Wednesday, January 31, 2007

RE: What Defiles a person?

I had a friend note that in my writings about 'What defiles a person' a few days ago my statement that Jesus ignored was over the top. And so, he's correct. It may be more accurate to say re-interpret. Jesus did interpret and re-interpret the law in a different fashion than many of the Pharisees and scribes. I was writing more polemically - to wake the reader up - rather than academically, but the point is a good one. And in many ways Jesus was very close to the Pharisees, certainly closer to them than the other religio-political parties.

The question Jesus asks is more along the lines of "What is the purpose of the law?" and the Pharisees seem to be interested more in "What is the letter of the law?" Both are useful questions, but taken alone both questions lack a certain something that leads to a fullness of understanding. I, myself, have made quips and more determined examinations about the letter of the law as in when Leviticus says "You shall not lie with a man as awith a woman." saying I have no interest in lying with a man as with a woman, I want to lie with a man as with a man.

Yet the understanding of the law rests on more than quick summations and sarcastic retorts. There's a deeper understanding that comes from looking at the letter and the purpose that we should be seeking whenever we intepret what the law is.

I've seen some so interested in the purpose of the law that they forget to apply the law when something is clearly wrong and others so interested in the letter of the law that they forget the purpose of the law when the letter clearly harms both victim and victimized.

A news report the other day was about a woman who was raped. On the way to the station they found out she had a couple of warrents out. She had taken part one of a drug that prevents pregnancy/implantation, but in jail one of the attendants did not let her take the second part of the drug regimen to prevent pregnancy. The victim in this case was victimized by someone who thought they were upholding the law.
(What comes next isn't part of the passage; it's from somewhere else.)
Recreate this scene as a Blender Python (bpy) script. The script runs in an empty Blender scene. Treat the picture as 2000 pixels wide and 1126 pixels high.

Paul, for all his emphasis on the law, does have an understanding - only after a knock on the side of the head on the way to Damascus - of what the law can and cannot do that we sometimes miss. My friend was correct to point that out. The law was given for our health and our support, but taken as the end of everything is death producing as you point out with your citation of 2 Cor 2:6

Mark 7:1-23

[1] Now when the Pharisees and some of the scribes who had come from
Jerusalem gathered around him, [2] they noticed that some of his
disciples were eating with defiled hands, that is, without washing them.